The budget also includes the transfer of an additional $7.7 million in unused funds to capital programs.  An additional $444,077 will be transferred to capital from the FY19 operating fund.

“This recommended capital improvement plan for FY19 through FY23 is greatly expanded,” reads Richardson’s executive summary. “It includes a potential bond referendum that would obtain citizens input on a number of school division and other quality-of-life capital projects.”

Full details will become known as the budget is released in full online.

Supervisors face a series of decisions in the next year such as what to do about the former B.F. Yancey Elementary School in Esmont. The school board closed the facility in 2017 and transferred ownership to the county.

“The budget includes funding to keep the operational facility at a minimum level recognizing there is pending board discussion to ultimately shape what that future use is,” said senior budget analyst Andy Bowman.  

In January, the county has also entered into a lease with the Virginia Department of Conservation and Recreation for the future Biscuit Run Park. The budget does not contain a specific amount to help transition Biscuit Run from a unfunded state park to a local park, according to Bowman.

So far there are no details about how the process of opening the park will proceed.

At the same time, the county’s parks and recreation department is conducting a needs assessment for the entire system. That work will not be completed until after the budget is adopted in April.

“It’s a little behind our budget process in terms of planning for the future,” Richardson said, but said that would be a topic during the budget development of the fiscal year 2020 budget.

There’s also funding for a climate action plan. In 2017, the Board reestablished climate change as a priority following a deemphasis in the early 2010’s. The budget includes a position devoted to implementing the plan.

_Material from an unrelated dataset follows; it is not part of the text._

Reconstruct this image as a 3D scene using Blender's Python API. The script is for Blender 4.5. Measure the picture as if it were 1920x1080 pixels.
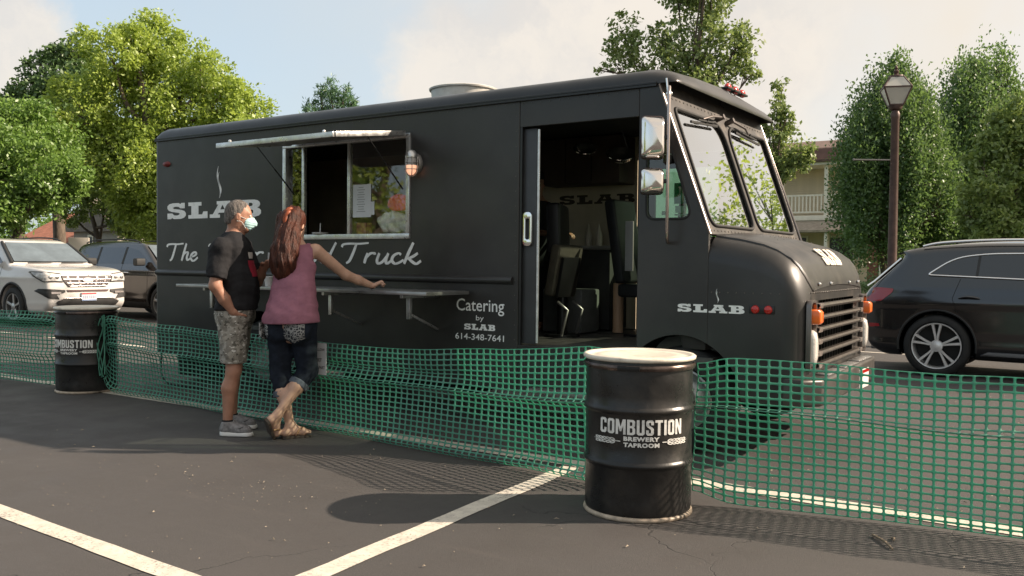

“I think that’s a big step with us recruiting and bringing someone on board with the technical experience to help guide that process as we move forward,” Richardson said.

The county will continue to make additional investments in the Bright Stars program including $201,105 for a classroom at Woodbrook Elementary School and $42,500 for the United Way Childcare Scholarship Program.

Supervisors will hold a public hearing on Richardson’s recommended budget Tuesday, Feb. 20 beginning at 6:00 p.m. A series of work sessions will begin on Thursday Feb. 22 at 3:00 p.m. in Room 241 at the main county office building on McIntire Road.

Additional work sessions are scheduled for Feb. 26, March 1 and March 5.